Originally Posted by sackofspuds
Too true. The thing is, for anyone who has children (and therefore needs a house rather than a flat), they are going to go through a stage where they do not have two full time incomes. This stage will last years and even when it's over there are childcare costs.

As for dual income families resulting in a one-time and irreversible adjustment to house prices, I don't buy it. I heard precisely the same argument put forward in the late 80s but prices in the UK and Australia still crashed in the early 90s.

The bottom line is that we're experiencing a bubble in house prices and therefore will correct to historical average income multiples. Unfortunately, bubbles tend to overcorrect - the UK bubble of the 80s bottomed out at 2.9 x average income.

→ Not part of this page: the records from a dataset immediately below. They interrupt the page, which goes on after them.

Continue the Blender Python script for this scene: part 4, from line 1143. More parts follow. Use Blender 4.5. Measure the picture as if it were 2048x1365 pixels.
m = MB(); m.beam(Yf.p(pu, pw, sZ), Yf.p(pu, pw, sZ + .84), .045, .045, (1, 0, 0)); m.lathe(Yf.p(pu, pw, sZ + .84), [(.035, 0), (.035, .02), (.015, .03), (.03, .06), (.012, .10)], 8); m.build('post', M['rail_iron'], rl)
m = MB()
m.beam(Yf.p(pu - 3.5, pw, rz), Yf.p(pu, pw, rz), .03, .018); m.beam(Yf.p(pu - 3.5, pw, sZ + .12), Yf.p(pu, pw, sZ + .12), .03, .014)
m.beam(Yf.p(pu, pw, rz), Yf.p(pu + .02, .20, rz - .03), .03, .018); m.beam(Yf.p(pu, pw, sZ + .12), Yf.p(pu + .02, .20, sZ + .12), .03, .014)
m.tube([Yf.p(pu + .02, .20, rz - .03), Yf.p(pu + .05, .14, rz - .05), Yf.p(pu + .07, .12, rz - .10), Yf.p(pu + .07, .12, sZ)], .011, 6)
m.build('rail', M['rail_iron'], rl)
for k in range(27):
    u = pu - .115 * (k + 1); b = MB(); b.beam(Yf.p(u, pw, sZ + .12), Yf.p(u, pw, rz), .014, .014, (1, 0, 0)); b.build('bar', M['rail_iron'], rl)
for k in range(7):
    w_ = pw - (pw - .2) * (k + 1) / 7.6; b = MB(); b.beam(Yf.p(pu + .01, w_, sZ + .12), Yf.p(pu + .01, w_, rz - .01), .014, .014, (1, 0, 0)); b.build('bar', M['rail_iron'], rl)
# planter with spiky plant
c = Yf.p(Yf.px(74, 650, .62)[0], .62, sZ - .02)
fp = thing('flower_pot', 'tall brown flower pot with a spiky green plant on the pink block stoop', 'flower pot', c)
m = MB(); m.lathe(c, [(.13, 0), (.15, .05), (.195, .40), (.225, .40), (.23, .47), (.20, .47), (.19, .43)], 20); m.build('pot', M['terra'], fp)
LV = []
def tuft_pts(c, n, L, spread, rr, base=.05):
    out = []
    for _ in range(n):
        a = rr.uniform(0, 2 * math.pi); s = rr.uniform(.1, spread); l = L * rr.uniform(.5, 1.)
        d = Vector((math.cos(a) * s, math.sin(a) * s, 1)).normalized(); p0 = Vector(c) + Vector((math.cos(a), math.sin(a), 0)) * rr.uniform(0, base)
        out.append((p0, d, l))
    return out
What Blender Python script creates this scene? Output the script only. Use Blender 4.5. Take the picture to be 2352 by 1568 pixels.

Anyhow, here's an interesting article about it from GMO:

https://www.gmo.com/NR/rdonlyres/E5E...r_1Q05_ALL.pdf
Very interesting article! I like some of the terms Grantham uses in his analysis - 2 sigma events (2 SD's from mean), animal spirits, serious land mine, regression to the mean and so on. "The Australian residential real estate market could be the canary in the coal mine - that is, a harbinger of bad things to come for to come for the lot of us. And it MAY be." (my emphasis).

"Over the years we have asked over 2,000 professionals for an exception to our claim that every asset class move of 2 sigmas away from trend had broken, and not one of the 2,000 has ever offered an exception". He then goes on to say that oil prices MAY just be the first thing to break away (if Chinese growth and supply problems continue).

I noticed that Grantham quotes one Modigliani in the 2nd article!!?? The name seems familiar somehow.

I wonder whether Canary Wharf will go before Sydney?